If this item isn't the last element in the iterable, we return our separator (defined elsewhere), or if it is the last element, we return an empty string.

For single direction iterables (tested with std::forward_list): for ( auto it = items.begin(); it != items.end(); it++ ) { std::cout << *it << (std::distance( it, items.end() ) == 1 ? "" : sep); };

Here, we're replacing the previous ternary condition with a call to std::distance using the current iterator location, and the end of the iterable.

Note, this version works with both bidirectional iterables as well as single direction iterables.

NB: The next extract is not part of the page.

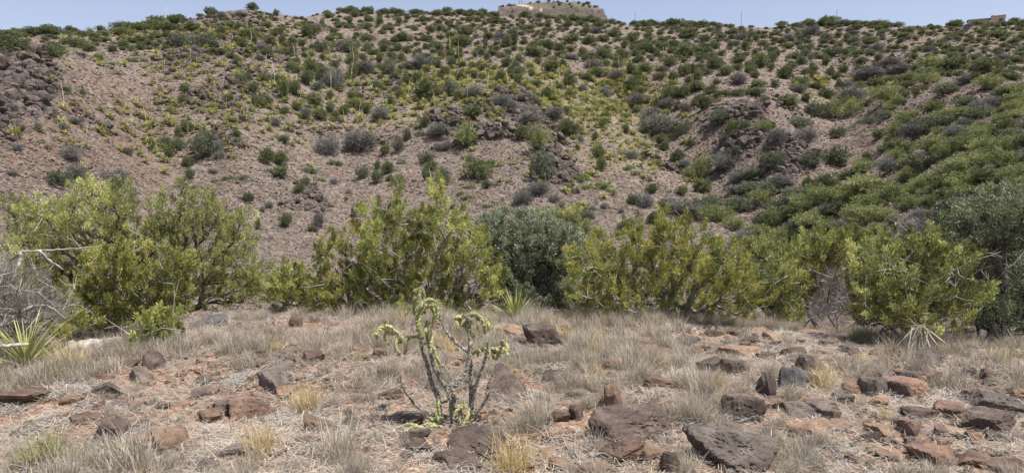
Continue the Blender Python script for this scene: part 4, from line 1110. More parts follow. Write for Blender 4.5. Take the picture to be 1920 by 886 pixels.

EDIT: I realize you dislike the .begin() and .end() type iteration, but if you're looking to keep the LOC count down, you're probably going to have to eschew range based iteration in this case.

The "Trick" is simply wrapping the comparison logic within a single ternary expression, if your comparison logic is relatively simple.

I like the boost::join function. So for more general behavior, you want a function that is called for each pair of items and can have a persistent state. You'd use it as a funcgion call with a lambda:

foreachpair (range, [](auto left, auto right){ whatever });

Now you can get back to a regular range-based for loop by using range filters!

for (auto pair : collection|aspairs) {
    Do-something_with (pair.first);
}

In this idea, pair is set to a pair of adjecent elements of the original collection. If you have "abcde" then on the first iteration you are given first='a' and second='b'; next time through first='b' and second='c'; etc.

You can use a similar filter approach to prepare a tuple that tags each iteration item with an enumeration for /first/middle/last/ iteration and then do a switch inside the loop.

To simply leave off the last element, use a range filter for all-but-last. I don't know if that's already in Boost.Range or what might be supplied with Rangev3 in progress, but that's the general approach to making the regular loop do tricks and making it "neat".